As schools reopen starting today for the first term of the year following the longest holiday in the academic calendar, it is time to reflect and make forecasts as the myriad problems gnawing at the sector threaten to get worse this year.
The basic education sector is in the grips of a crippling teacher shortage estimated at 100,000 in primary and secondary schools.
Although the Teachers Service Commission recently made an audacious move to plug the gap by hiring 10,000 interns in addition to 5,000 teachers on permanent terms, the changes are incremental and unsustainable.
The shortage has eroded morale as teachers have to take up an extra work burden to ensure learning is not disrupted.
But the heavier load means learners are getting a raw deal due to lack of individualised attention from teachers.
The situation is made worse by the government’s 100 per cent transition policy, which aims at putting all primary school leavers into secondary schools.
Though noble in principle, it means schools have to accommodate more students in strained facilities and with fewer teachers.
In about two weeks, the around 10,000 secondary schools will absorb more than a million pupils who completed primary school last year in what will be the highest number of Form One admissions in four years.

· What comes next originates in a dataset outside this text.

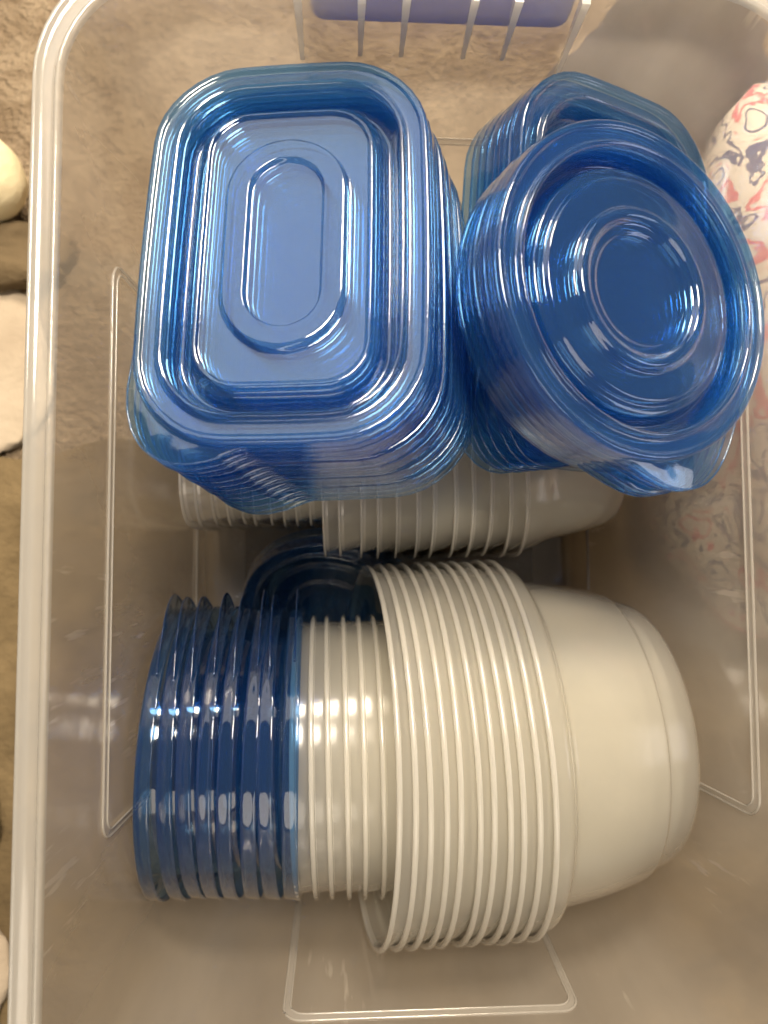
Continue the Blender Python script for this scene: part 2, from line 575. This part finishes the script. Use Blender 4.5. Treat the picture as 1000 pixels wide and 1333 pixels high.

Still, the new Competency-Based Curriculum will enter the fourth grade this year and questions on how learners will transit from one level to the other or how they will be examined are yet to be resolved.
Training of teachers for that grade has been haphazard and teaching and learning materials yet to reach schools.
In the higher education sector, technical and vocational education and training (TVET) colleges are severely understaffed with a shortage of about 5,000 out of a capacity of 8,000 yet they will absorb more than 500,000 students who completed Form Four last year but did not make the cut for university admission.
At the universities, more than 9,000 lecturers and about 27,000 non-teaching staff plan to boycott work when the institutions reopen, over a dispute regarding the implementation of the 2017-2021 Collective Bargaining Agreement.
In addition, the reforms that Education Cabinet Secretary George Magoha pledged to enhance quality of teaching and learning are yet to take root.
These problems are likely to undermine the entire education sector unless confronted decisively. While there is no silver bullet to cure them, practical solutions must be sought urgently.
Prof Magoha has shown a desire for change, which he must push to the logical end to safeguard the education sector.